Governo vence batalha do IOF, mas arrisca perder a guerra política com o Congresso, avalia cientista político

Capacidade de pressão do Congresso Nacional afetar governabilidade
Hugo Motta, Lula e Davi Alcolumbre | Foto: Ricardo Stuckert

Por trás da recente vitória simbólica do Governo Federal na narrativa em torno da proposta de aumento do Imposto sobre Operações Financeiras (IOF), rejeitada pelo Congresso Nacional, está uma batalha mais ampla e complexa. Para o cientista político Guilherme Carvalho, o Executivo pode até ter conseguido ativar suas bases de apoio e sensibilizar parte da opinião pública, mas enfrenta uma crescente deterioração nas relações com o Legislativo que ameaça comprometer sua governabilidade até o fim do mandato.

“Acho que é de fato uma batalha que foi vencida no campo da opinião pública já ativada. Agora, a grande questão é o quanto esse debate sobre o IOF está realmente politizado. O quanto ele chegou às camadas mais profundas da sociedade para que a gente possa medir e dizer que o PT realmente venceu essa queda de braço”, pondera o analista.

A proposta do Executivo previa um aumento gradual das alíquotas do IOF sobre operações de crédito, com o objetivo de ampliar a arrecadação em até R$ 12 bilhões em 2025. O plano foi barrado pela maioria do Congresso, sob o argumento de que representaria aumento da carga tributária em um contexto de desaceleração econômica e alta pressão inflacionária. A medida, de acordo com o governo, visava financiar programas sociais e conter o déficit fiscal.

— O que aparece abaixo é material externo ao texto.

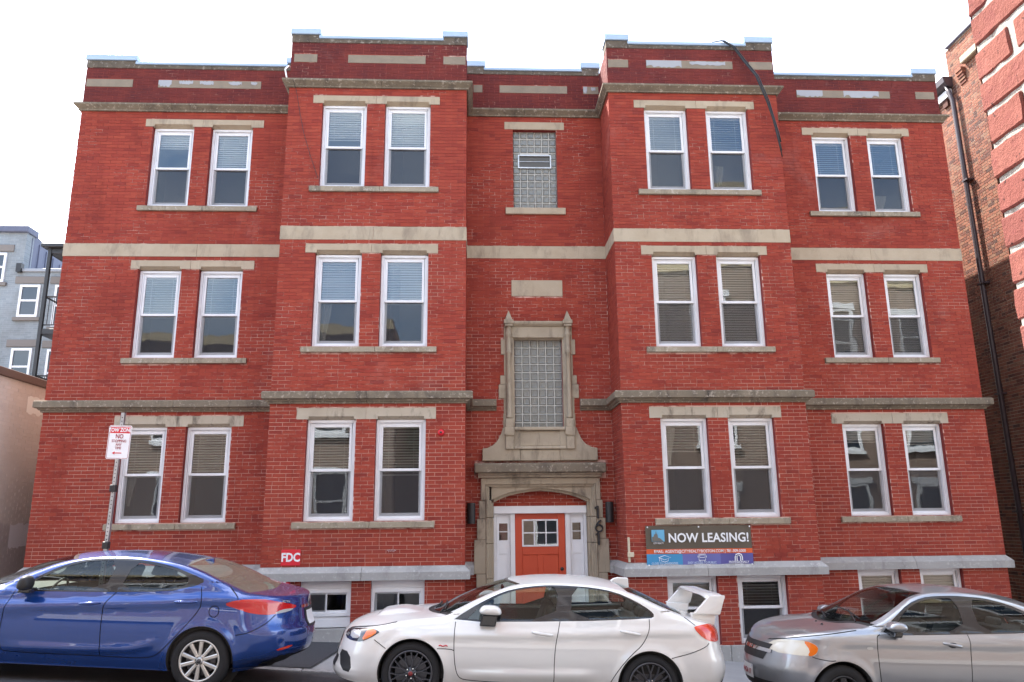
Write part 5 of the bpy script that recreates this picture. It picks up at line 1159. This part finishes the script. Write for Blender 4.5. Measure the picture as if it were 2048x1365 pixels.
        for (u0, z0, u1, z1) in c['handles']:
            z0 += c.get('dz', 0); z1 += c.get('dz', 0); mb = MB(); n = 12; vs = []; ang = [2*math.pi*k/8 for k in range(8)]
            for k in range(n+1):
                t = k/n; u, z = u0+(u1-u0)*t, z0+(z1-z0)*t; bow = .05*math.sin(math.pi*min(1, max(0, t*1.0)))**.45; r_ = .017*(.55+.45*math.sin(math.pi*t)**.5); w2 = float(K.W(u, z)); vs += [(u, sy*(w2+bow-.004+r_*.5*math.cos(a)), z+r_*math.sin(a)) for a in ang]
            mb.add(vs, [(k*8+j, k*8+(j+1) % 8, (k+1)*8+(j+1) % 8, (k+1)*8+j) for k in range(n) for j in range(8)]); me = mb.mesh('door_handle', c.get('handlemat', P), True); recalc(me); link('door_handle', me, root)
            um_, zm = (u0+u1)/2, (z0+z1)/2; mb = MB(); vs = []
            ring = [(um_+.055*math.cos(a), zm-.004+.03*math.sin(a)) for a in [2*math.pi*k/20 for k in range(20)]]; mb.add([(u, sy*(float(K.W(u, z))+.0015), z) for u, z in ring], [tuple(range(20))]); mb.build('handle_recess', c.get('recess', P), root)
    return K, root
def wrap(K, root, name, y0, y1, z0, z1, m, off=.004, rear=False, ny=14, nz=8, yc=None):
    # a patch lying on the curved nose or tail
    vs = []
    for i in range(ny+1):
        for j in range(nz+1):
            z = z0+(z1-z0)*j/nz; y = y0+(y1-y0)*i/ny
            if yc: y *= yc(z)
            vs.append((K.uat(y, z, rear)+(off if rear else -off), y, z))
    b = MB(); b.add(vs, [(i*(nz+1)+j, (i+1)*(nz+1)+j, (i+1)*(nz+1)+j+1, i*(nz+1)+j+1) for i in range(ny) for j in range(nz)]); return b.build(name, m, root, smooth=True)

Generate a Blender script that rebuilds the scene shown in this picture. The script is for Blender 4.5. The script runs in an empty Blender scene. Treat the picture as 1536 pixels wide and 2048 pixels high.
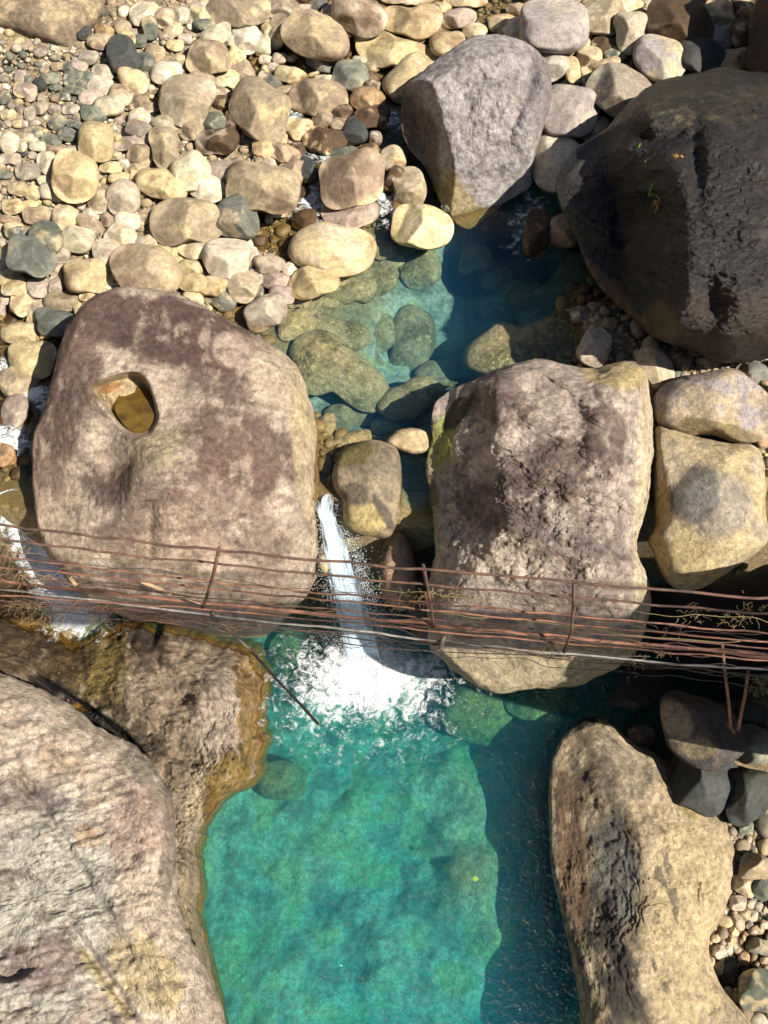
import bpy, math, random
import numpy as np
from mathutils import Vector

# ------------------------------------------------------------------ camera, sky, sun
sc = bpy.context.scene
H0 = 13.0                      # camera height over the upper pool (metres)
PITCH = 62.0                   # degrees below the horizon
FPX = 1607.0                   # focal length in photo pixels (1536 x 2048)
ZL = -3.2                      # surface of the lower pool
cam_d = bpy.data.cameras.new("camera")
cam_d.sensor_fit = 'VERTICAL'; cam_d.sensor_height = 36.0
cam_d.lens = 36.0 * FPX / 2048.0
cam_d.clip_start = 0.05; cam_d.clip_end = 2000.0
cam = bpy.data.objects.new("camera", cam_d)
sc.collection.objects.link(cam)
cam.location = (0, 0, H0)
cam.rotation_euler = (math.radians(90 - PITCH), 0, 0)
sc.camera = cam

SUN = np.array([0.85, -0.49, 1.02]); SUN /= np.linalg.norm(SUN)
elev = math.asin(SUN[2]); azim = math.atan2(SUN[0], SUN[1])     # from +Y towards +X
world = bpy.data.worlds.new("World"); sc.world = world
world.use_nodes = True
wn = world.node_tree.nodes; wl_ = world.node_tree.links
bg = wn["Background"]
sky = wn.new("ShaderNodeTexSky"); sky.sky_type = 'NISHITA'; sky.sun_disc = False
sky.sun_elevation = elev; sky.sun_rotation = azim
wl_.new(sky.outputs[0], bg.inputs[0]); bg.inputs[1].default_value = 0.05
sl = bpy.data.lights.new("sun", 'SUN'); sl.energy = 5.0; sl.angle = math.radians(0.55)
sl.color = (1.0, 0.93, 0.82)
so = bpy.data.objects.new("sun", sl); sc.collection.objects.link(so)
so.rotation_euler = Vector(SUN).to_track_quat('Z', 'Y').to_euler()
so.location = (20, -10, 30)
sc.view_settings.view_transform = 'Standard'; sc.view_settings.look = 'None'
sc.view_settings.gamma = 1.0; sc.view_settings.use_curve_mapping = False
sc.view_settings.exposure = 1.12
sc.render.engine = 'CYCLES'
sc.cycles.use_denoising = True
sc.cycles.max_bounces = 8; sc.cycles.diffuse_bounces = 3; sc.cycles.glossy_bounces = 2
sc.cycles.transparent_max_bounces = 24; sc.cycles.volume_bounces = 2
sc.cycles.sample_clamp_indirect = 4.0
sc.cycles.caustics_reflective = False; sc.cycles.caustics_refractive = False

# ------------------------------------------------------------------ picture -> world
cp, sp_ = math.cos(math.radians(PITCH)), math.sin(math.radians(PITCH))
FWD = np.array([0, cp, -sp_]); UP = np.array([0, sp_, cp]); RT = np.array([1.0, 0, 0])
CAM = np.array([0, 0, H0])

def rays(px, py):
    px = np.asarray(px, float); py = np.asarray(py, float)
    d = FWD + ((px - 768) / FPX)[..., None] * RT + ((1024 - py) / FPX)[..., None] * UP
    return d
def at(px, py, z):
    d = rays(px, py); t = (np.asarray(z, float) - H0) / d[..., 2]
    return CAM + d * t[..., None]
def topx(P):
    P = np.asarray(P, float); q = P - CAM
    f = q @ FWD
    return 768 + FPX * (q @ RT) / f, 1024 - FPX * (q @ UP) / f
def mpp(px, py, z):            # metres per photo pixel at that depth
    P = at(px, py, z); return float((P - CAM) @ FWD) / FPX

# ------------------------------------------------------------------ noise
_rs = np.random.RandomState(7)
_tab = _rs.rand(4096)
def vnoise(P, seed=0):
    P = np.asarray(P, float)
    I = np.floor(P).astype(np.int64); F = P - I
    F = F * F * F * (F * (F * 6 - 15) + 10)
    def h(a, b, c):
        n = (a * 73856093) ^ (b * 19349663) ^ (c * 83492791) ^ (seed * 2654435761)
        n = (n ^ (n >> 13)) * 1274126177
        return _tab[(n ^ (n >> 16)) & 4095]
    x, y, z = I[..., 0], I[..., 1], I[..., 2]
    fx, fy, fz = F[..., 0], F[..., 1], F[..., 2]
    r = 0
    for i in (0, 1):
        for j in (0, 1):
            for k in (0, 1):
                r = r + h(x + i, y + j, z + k) * (fx if i else 1 - fx) * (fy if j else 1 - fy) * (fz if k else 1 - fz)
    return r * 2 - 1
_R = np.array([[0.8, 0.6, 0], [-0.48, 0.64, 0.6], [0.36, -0.48, 0.8]])
def fbm(P, octaves=4, seed=0, gain=0.5, ridged=False):
    P = np.asarray(P, float); r = 0; a = 1.0; s = 0
    for o in range(octaves):
        n = vnoise(P, seed + o * 17)
        if ridged: n = 1 - 2 * np.abs(n)
        r = r + a * n; s += a; a *= gain; P = (P @ _R.T) * 2.03 + 11.3
    return r / s
def sstep(a, b, x):
    t = np.clip((x - a) / (b - a), 0, 1); return t * t * (3 - 2 * t)

# ------------------------------------------------------------------ objects
col = sc.collection
def tag(o, label=None, cat=None, group=None, kind=None):
    if label: o['label'] = label
    if cat: o['category'] = cat
    if group: o['group'] = group
    if kind: o['kind'] = kind
    return o
def mesh_obj(name, V, F, mat, parent=None, smooth=True, attrs=None, origin=None):
    V = np.asarray(V, float)
    if origin is None: origin = V.mean(0) if parent is None else np.zeros(3)
    me = bpy.data.meshes.new(name)
    V2 = V - origin
    F = np.asarray(F) if not isinstance(F, list) else F
    if isinstance(F, np.ndarray):
        n = F.shape[1]; nf = len(F)
        me.vertices.add(len(V2)); me.vertices.foreach_set('co', V2.ravel().astype(np.float32))
        me.loops.add(nf * n); me.loops.foreach_set('vertex_index', F.ravel().astype(np.int32))
        me.polygons.add(nf); me.polygons.foreach_set('loop_start', np.arange(0, nf * n, n, dtype=np.int32))
        me.polygons.foreach_set('loop_total', np.full(nf, n, dtype=np.int32))
        me.update(calc_edges=True)
    else:
        me.from_pydata(V2.tolist(), [], F); me.update()
    me.polygons.foreach_set('use_smooth', np.full(len(me.polygons), smooth))
    for k, v in (attrs or {}).items():
        if np.ndim(v) == 2:
            a = me.attributes.new(k, 'FLOAT_COLOR', 'POINT')
            c = np.ones((len(V2), 4), np.float32); c[:, :3] = v if k == 'flow' else 0.335 * (np.clip(v, 0.004, 1) / 0.40) ** 1.15 * ((np.clip(v, 0.004, 1).mean(1, keepdims=True) / 0.37) ** 0.28)
            a.data.foreach_set('color', c.ravel())
        else:
            a = me.attributes.new(k, 'FLOAT', 'POINT')
            a.data.foreach_set('value', np.broadcast_to(np.asarray(v, np.float32), (len(V2),)).copy())
    if mat: me.materials.append(mat)
    o = bpy.data.objects.new(name, me); col.objects.link(o)
    o.location = origin
    if parent is not None: o.parent = parent; 
    return o
def empty(name, loc):
    o = bpy.data.objects.new(name, None); col.objects.link(o); o.location = loc; o.empty_display_size = .2
    return o
def child(name, V, F, mat, parent, **k):      # world-space verts under a parent
    V = np.asarray(V, float)
    o = mesh_obj(name, V, F, mat, parent=None, origin=V.mean(0), **k)
    o.location = Vector(V.mean(0)) - parent.location
    o.parent = parent
    return o
def tube(pts, r, sides=8, closed_ends=True):
    pts = np.asarray(pts, float); n = len(pts)
    r = np.broadcast_to(np.asarray(r, float), (n,))
    T = np.gradient(pts, axis=0); T /= np.linalg.norm(T, axis=1)[:, None] + 1e-9
    up = np.array([0.13, 0.2, 1.0]); 
    A = np.cross(T, up); bad = np.linalg.norm(A, axis=1) < 1e-3
    A[bad] = [1, 0, 0]; A /= np.linalg.norm(A, axis=1)[:, None]
    B = np.cross(T, A)
    a = np.linspace(0, 2 * np.pi, sides, endpoint=False)
    V = pts[:, None] + r[:, None, None] * (A[:, None] * np.cos(a)[None, :, None] + B[:, None] * np.sin(a)[None, :, None])
    V = V.reshape(-1, 3)
    F = []
    for i in range(n - 1):
        for j in range(sides):
            k = (j + 1) % sides
            F.append((i * sides + j, i * sides + k, (i + 1) * sides + k, (i + 1) * sides + j))
    if closed_ends:
        F.append(tuple(range(sides))[::-1]); F.append(tuple((n - 1) * sides + j for j in range(sides)))
    return V, F
def merge(parts):
    V = []; F = []; o = 0
    for v, f in parts:
        V.append(v); F += [tuple(i + o for i in q) for q in f]; o += len(v)
    return np.vstack(V), F
def grid_faces(nr, nc, wrap=False):
    i = np.arange(nr - 1)[:, None]; j = np.arange(nc if wrap else nc - 1)[None, :]
    k = (j + 1) % nc
    return np.stack([i * nc + j, i * nc + k, (i + 1) * nc + k, (i + 1) * nc + j], -1).reshape(-1, 4)

# ------------------------------------------------------------------ materials
class NT:
    def __init__(s, name):
        s.m = bpy.data.materials.new(name); s.m.use_nodes = True
        s.n = s.m.node_tree.nodes; s.l = s.m.node_tree.links; s.n.clear()
        s.out = s.n.new("ShaderNodeOutputMaterial")
    def __call__(s, t, **kw):
        nd = s.n.new(t)
        for k, v in kw.items():
            if k.startswith('i_'):
                key = k[2:]; key = int(key) if key.isdigit() else key.replace('_', ' ')
                if hasattr(v, 'is_linked') or isinstance(v, bpy.types.NodeSocket): s.l.new(v, nd.inputs[key])
                else: nd.inputs[key].default_value = v
            else: setattr(nd, k, v)
        return nd
    def math(s, op, a, b=None, clamp=False):
        nd = s.n.new("ShaderNodeMath"); nd.operation = op; nd.use_clamp = clamp
        for i, v in enumerate((a, b)):
            if v is None: continue
            if isinstance(v, bpy.types.NodeSocket): s.l.new(v, nd.inputs[i])
            else: nd.inputs[i].default_value = v
        return nd.outputs[0]
    def mix(s, f, a, b, mode='MIX'):
        nd = s.n.new("ShaderNodeMix"); nd.data_type = 'RGBA'; nd.blend_type = mode
        for i, v in ((0, f), (6, a), (7, b)):
            if isinstance(v, bpy.types.NodeSocket): s.l.new(v, nd.inputs[i])
            else: nd.inputs[i].default_value = v if i == 0 else (tuple(v) + (1,))[:4]
        return nd.outputs[2]
    def ramp(s, v, a, b, lo=0.0, hi=1.0):
        nd = s.n.new("ShaderNodeMapRange"); nd.interpolation_type = 'SMOOTHSTEP'
        s.l.new(v, nd.inputs[0])
        for i, q in ((1, a), (2, b), (3, lo), (4, hi)):
            if isinstance(q, bpy.types.NodeSocket): s.l.new(q, nd.inputs[i])
            else: nd.inputs[i].default_value = q
        return nd.outputs[0]
    def noise(s, scale, detail=4, rough=0.5, vec=None, dist=0.0):
        nd = s.n.new("ShaderNodeTexNoise"); nd.inputs['Scale'].default_value = scale
        nd.inputs['Detail'].default_value = detail; nd.inputs['Roughness'].default_value = rough
        nd.inputs['Distortion'].default_value = dist
        s.l.new(vec if vec is not None else s.pos, nd.inputs['Vector'])
        return nd.outputs[0]
    @property
    def pos(s):
        if not hasattr(s, '_g'): s._g = s.n.new("ShaderNodeNewGeometry")
        return s._g.outputs['Position']

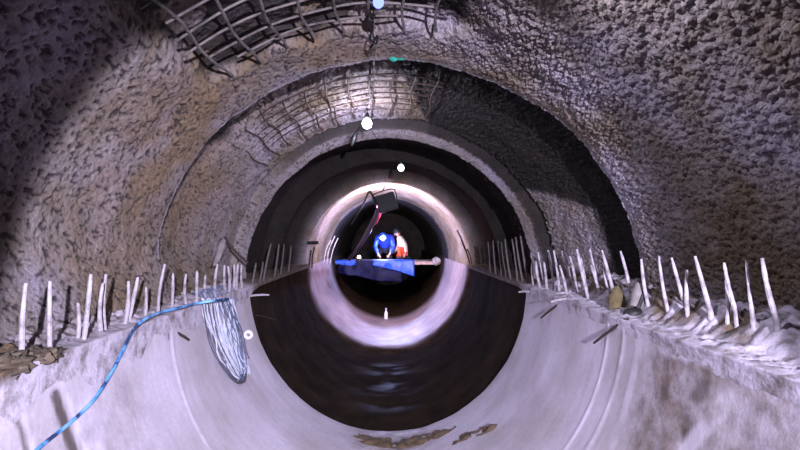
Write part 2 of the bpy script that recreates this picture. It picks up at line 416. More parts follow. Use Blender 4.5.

No entanto, para Guilherme Carvalho, a tentativa do governo de transformar esse embate em uma bandeira ideológica contra o Congresso — e de judicializar a disputa ao acionar o STF — revela mais fragilidades do que forças. “Ter acionado o Supremo para entrar nessa briga pode tornar a disputa ainda mais complexa. Temos um ano e meio de governo ainda, e a questão que se coloca é: como manter relações minimamente operacionais com o Legislativo até lá?”

Repetição de um erro?

A estratégia de polarização e mobilização digital adotada pelo Planalto em torno do IOF lembra, segundo Carvalho, a postura do ex-presidente Jair Bolsonaro no início do seu mandato, quando também apostou em confrontos com o Congresso e o STF como forma de consolidar sua base de apoio. “Ficar nessa batalha para tentar polarizar por meio das redes sociais foi uma estratégia que Bolsonaro tentou lá no começo e deu errado”, afirma.

O cientista político destaca que, apesar da narrativa progressista adotada pelo PT, a atual composição do Congresso é majoritariamente conservadora e refratária a aumentos de impostos. Isso cria um ambiente de pressão constante sobre o governo, que detém apenas uma base minoritária e fragmentada no Legislativo. “Você ganha eventualmente a batalha, mas pode perder a guerra porque o Congresso tem pontos de pressão mais bem distribuídos. Os freios e contrapesos estão muito mais pulverizados e fragmentados na opinião pública.”

Na prática, isso significa que, mesmo que o Executivo consiga vitórias pontuais ou controle a agenda do noticiário em determinadas semanas, o Congresso pode obstruir pautas centrais, barrar indicações, retardar votações importantes e impor medidas que restrinjam ainda mais a margem de manobra fiscal do governo.

Imposto estratégico, mas pouco compreendido

O IOF é um imposto federal de caráter extrafiscal e regulatório. Incide sobre operações de crédito, câmbio, seguros e títulos financeiros, podendo ter suas alíquotas alteradas por decreto presidencial. Essa flexibilidade permite que o governo o utilize como instrumento de política econômica, para incentivar ou desestimular determinados comportamentos no mercado financeiro.

No entanto, seu aumento, especialmente em operações de crédito, tem impacto direto sobre consumidores e empresas, elevando o custo de empréstimos e financiamentos. A tentativa do governo de elevar a alíquota em 2025 para até 3,5% foi rechaçada pelo Congresso sob o argumento de que penalizaria a classe média e os setores produtivos em um momento de crescimento lento.

Com a rejeição da proposta, o governo enfrenta agora um rombo estimado entre R$ 10 e R$ 12 bilhões em 2025, o que pode elevar o contingenciamento orçamentário de R$ 31,3 bilhões para até R$ 43 bilhões. Programas sociais como o Auxílio Gás, o Minha Casa Minha Vida e até as emendas parlamentares — cerca de R$ 9,8 bilhões — podem ser diretamente afetados.